> [EXERCISE BRIEF] From the data that follows, copy every line holding the string "wide".

■ ■ ■ ■ ■ ■ ■

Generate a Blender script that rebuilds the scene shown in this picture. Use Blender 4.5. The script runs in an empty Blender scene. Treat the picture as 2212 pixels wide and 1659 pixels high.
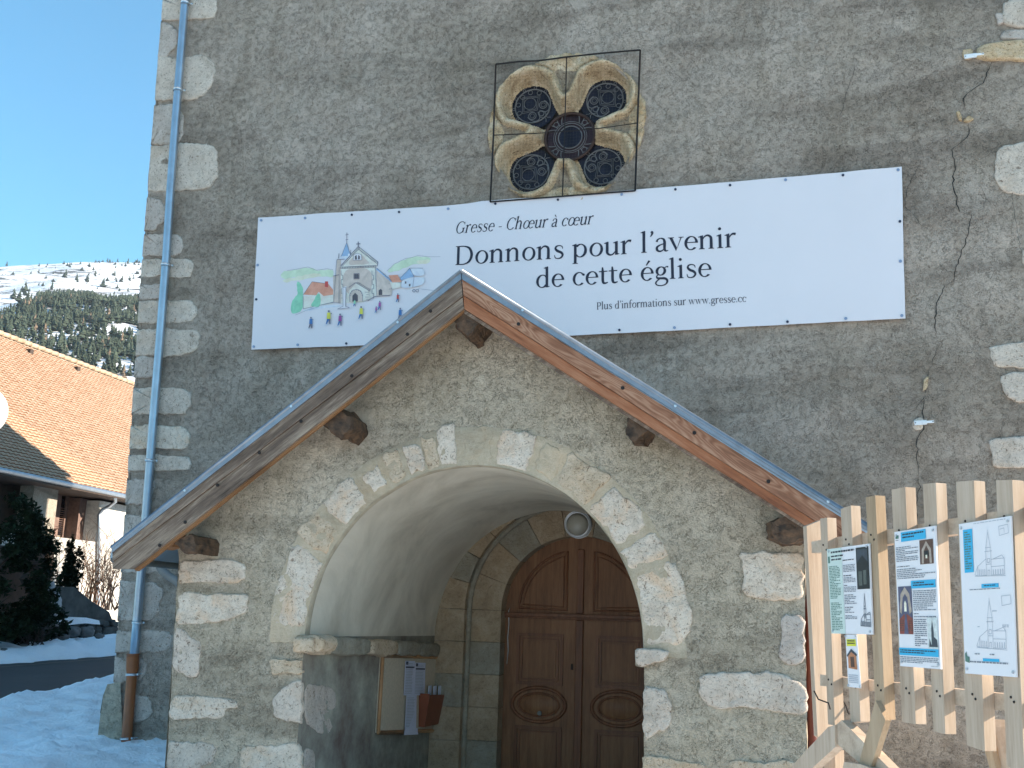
import bpy, bmesh, math, random
from math import sin, cos, pi, radians, hypot, atan2
from mathutils import Vector, Matrix, noise
from mathutils.geometry import delaunay_2d_cdt, tessellate_polygon
random.seed(7)
sc = bpy.context.scene
# ------------------------------------------------------------------ camera
YAW, PIT, ROL, FPX = radians(14.5), radians(12.4), radians(1.9), 2350.0
Fv = Vector((-sin(YAW)*cos(PIT), cos(YAW)*cos(PIT), sin(PIT)))
R0 = Vector((cos(YAW), sin(YAW), 0)); U0 = R0.cross(Fv)
Rv = R0*cos(ROL)+U0*sin(ROL); Uv = -R0*sin(ROL)+U0*cos(ROL)
CAM = Vector((0, -13.0, 1.75))
cd = bpy.data.cameras.new('camera'); cam = bpy.data.objects.new('camera', cd)
sc.collection.objects.link(cam)
cam.matrix_world = Matrix(((Rv.x, Uv.x, -Fv.x, CAM.x), (Rv.y, Uv.y, -Fv.y, CAM.y), (Rv.z, Uv.z, -Fv.z, CAM.z), (0, 0, 0, 1)))
cd.sensor_width = 36; cd.lens = 36*FPX/2212; cd.clip_end = 9000; cd.clip_start = .05
sc.camera = cam
# ------------------------------------------------------------------ light
SUN_AZ, SUN_EL = radians(10), radians(24)      # azimuth from +x towards +y
w = bpy.data.worlds.new('World'); sc.world = w; w.use_nodes = True
nt = w.node_tree; nt.nodes.clear()
sky = nt.nodes.new('ShaderNodeTexSky'); sky.sky_type = 'NISHITA'; sky.sun_disc = False
sky.sun_elevation = SUN_EL; sky.sun_rotation = pi/2-SUN_AZ; sky.altitude = 1500; sky.air_density = 1.0; sky.dust_density = .1; sky.ozone_density = 1.0
bg = nt.nodes.new('ShaderNodeBackground'); bg.inputs['Strength'].default_value = .115
wo = nt.nodes.new('ShaderNodeOutputWorld')
tn = nt.nodes.new('ShaderNodeMix'); tn.data_type = 'RGBA'; tn.blend_type = 'MULTIPLY'; tn.inputs[0].default_value = 1; tn.inputs[7].default_value = (.47, .99, 1.05, 1)
nt.links.new(sky.outputs[0], tn.inputs[6]); nt.links.new(tn.outputs[2], bg.inputs[0]); nt.links.new(bg.outputs[0], wo.inputs[0])
ld = bpy.data.lights.new('sun', 'SUN'); ld.energy = 5.0; ld.angle = radians(.5); ld.color = (1, .87, .71)
lo = bpy.data.objects.new('sun', ld); sc.collection.objects.link(lo)
sd = Vector((cos(SUN_AZ)*cos(SUN_EL), sin(SUN_AZ)*cos(SUN_EL), sin(SUN_EL)))
lo.rotation_euler = sd.to_track_quat('Z', 'Y').to_euler()
sc.view_settings.view_transform = 'Standard'; sc.view_settings.look = 'None'
sc.view_settings.exposure = 1.4; sc.view_settings.gamma = 1; sc.view_settings.use_curve_mapping = False

# ------------------------------------------------------------------ survey helpers: sight lines from the camera station, met with real planes
def ray(x, y): return Fv+Rv*((x-1106)/FPX)-Uv*((y-829.5)/FPX)
def S(x, y, Y=0.0):
    d = ray(x, y); return CAM+d*((Y-CAM.y)/d.y)
def SX(x, y, X):
    d = ray(x, y); return CAM+d*((X-CAM.x)/d.x)
def SP(x, y, A, n):
    d = ray(x, y); return CAM+d*((A-CAM).dot(n)/d.dot(n))
AX = Vector((-sin(YAW), cos(YAW), 0))
def rise(x, y):
    v = (Vector((x, y, 0))-Vector((CAM.x, CAM.y, 0))).dot(AX)
    return .045*max(0, v-14)
def G(x, y, dz=0):
    d = ray(x, y); t = (CAM.z+.045*14-dz)/(.045*d.dot(AX)-d.z); p = CAM+d*t
    return p
def nz(p, s, seed=0): return noise.noise(Vector(p)*s+Vector((seed*7.3, seed*3.1, seed)))

# ------------------------------------------------------------------ materials
def lin(c): return tuple(((v/12.92) if v <= .04045 else ((v+.055)/1.055)**2.4) for v in c)+(1,)
class M:
    def __init__(s, name, rough=.9, metallic=0, spec=None):
        s.m = bpy.data.materials.new(name); s.m.use_nodes = True; s.t = s.m.node_tree; s.N = s.t.nodes
        s.b = s.N['Principled BSDF']; s.b.inputs['Roughness'].default_value = rough; s.b.inputs['Metallic'].default_value = metallic
        if spec is not None: s.b.inputs['Specular IOR Level'].default_value = spec
        s.tc = s.N.new('ShaderNodeTexCoord').outputs['Object']; s.h = None
    def L(s, a, b): s.t.links.new(a, b)
    def map(s, sc=(1, 1, 1), rot=(0, 0, 0)):
        n = s.N.new('ShaderNodeMapping'); n.inputs['Scale'].default_value = sc; n.inputs['Rotation'].default_value = rot
        s.L(s.tc, n.inputs[0])
        return n.outputs[0]
    def noise(s, scale, detail=4, rough=.6, dist=0, vec=None):
        n = s.N.new('ShaderNodeTexNoise'); n.inputs['Scale'].default_value = scale; n.inputs['Detail'].default_value = detail
        n.inputs['Roughness'].default_value = rough; n.inputs['Distortion'].default_value = dist
        s.L(vec or s.tc, n.inputs['Vector']); return n.outputs['Fac']
    def vor(s, scale, feat='F1', vec=None, rnd=1):
        n = s.N.new('ShaderNodeTexVoronoi'); n.feature = feat; n.inputs['Scale'].default_value = scale; n.inputs['Randomness'].default_value = rnd
        s.L(vec or s.tc, n.inputs['Vector']); return n.outputs['Distance']
    def wave(s, scale, dist=5, det=2, vec=None, dsc=1, direction='X'):
        n = s.N.new('ShaderNodeTexWave'); n.inputs['Scale'].default_value = scale; n.inputs['Distortion'].default_value = dist
        n.inputs['Detail'].default_value = det; n.inputs['Detail Scale'].default_value = dsc; n.bands_direction = direction
        s.L(vec or s.tc, n.inputs['Vector']); return n.outputs['Fac']
    def ramp(s, fac, stops):
        n = s.N.new('ShaderNodeValToRGB'); e = n.color_ramp.elements
        while len(e) < len(stops): e.new(.5)
        for q, (p, c) in zip(e, stops):
            q.position = p; q.color = c if len(c) == 4 else tuple(c)+(1,)
        s.L(fac, n.inputs[0]); return n.outputs[0]
    def mix(s, a, b, fac, mode='MIX'):
        n = s.N.new('ShaderNodeMix'); n.data_type = 'RGBA'; n.blend_type = mode
        for v, i in ((fac, 0), (a, 6), (b, 7)):
            if hasattr(v, 'is_linked'): s.L(v, n.inputs[i])
            elif i == 0: n.inputs[0].default_value = v
            else: n.inputs[i].default_value = v if len(v) == 4 else tuple(v)+(1,)
        return n.outputs[2]
    def math(s, op, a, b=0):
        n = s.N.new('ShaderNodeMath'); n.operation = op
        for i, v in ((0, a), (1, b)):
            if hasattr(v, 'is_linked'): s.L(v, n.inputs[i])
            else: n.inputs[i].default_value = v
        return n.outputs[0]
    def out(s, col=None, bump=None, strength=.5, dist=.02, rough=None):
        if col is not None:
            if hasattr(col, 'is_linked'): s.L(col, s.b.inputs['Base Color'])
            else: s.b.inputs['Base Color'].default_value = col if len(col) == 4 else tuple(col)+(1,)
        if bump is not None:
            n = s.N.new('ShaderNodeBump'); n.inputs['Strength'].default_value = strength; n.inputs['Distance'].default_value = dist
            s.L(bump, n.inputs['Height']); s.L(n.outputs[0], s.b.inputs['Normal'])
        if rough is not None: s.L(rough, s.b.inputs['Roughness'])
        return s.m
def plain(name, col, rough=.8, metallic=0, var=.15, sc=8, bump=0, bs=60, spec=None):
    m = M(name, rough, metallic, spec)
    f = m.noise(sc, 5, .6)
    c = m.ramp(f, [(.3, tuple(v*(1-var) for v in col)), (.7, tuple(min(1, v*(1+var)) for v in col))])
    return m.out(c, m.noise(bs, 4, .6) if bump else None, bump, .01)
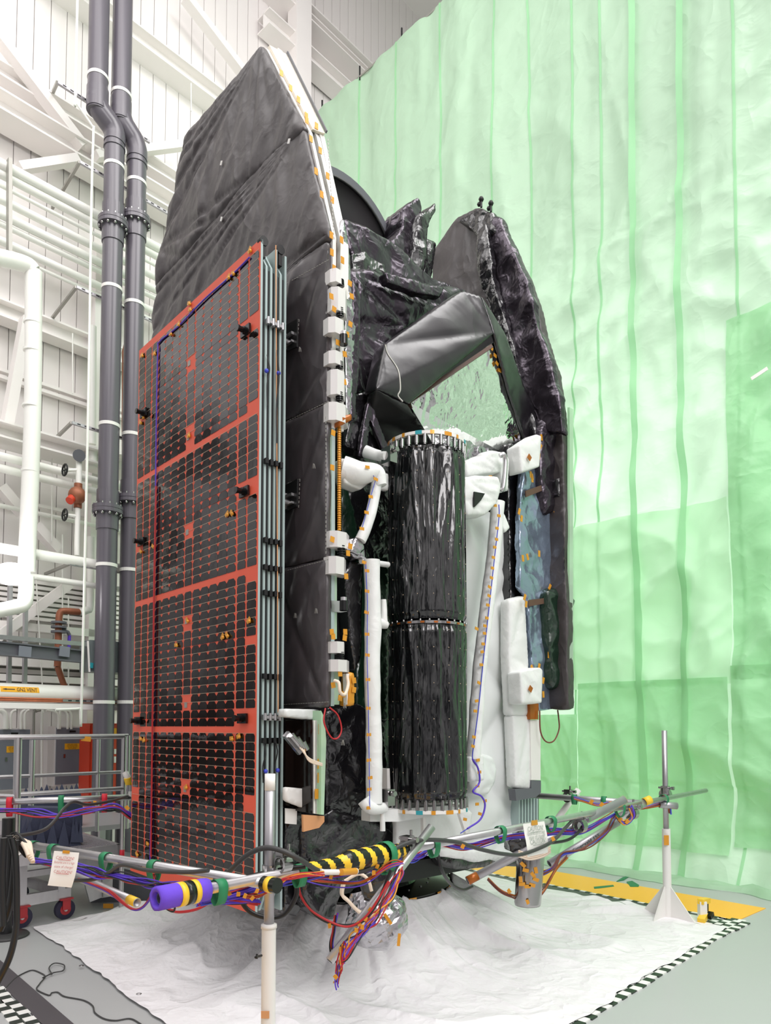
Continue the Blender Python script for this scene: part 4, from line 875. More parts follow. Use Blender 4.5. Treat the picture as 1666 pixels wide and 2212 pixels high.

■ ■ ■ ■ ■ ■ ■

> [REPLY]
Generate a Blender script that rebuilds the scene shown in this picture. Use Blender 4.5. The script runs in an empty Blender scene. Treat the picture as 2212 pixels wide and 1659 pixels high.
Continue the Blender Python script for this scene: part 4, from line 875. More parts follow. Use Blender 4.5. Treat the picture as 1666 pixels wide and 2212 pixels high.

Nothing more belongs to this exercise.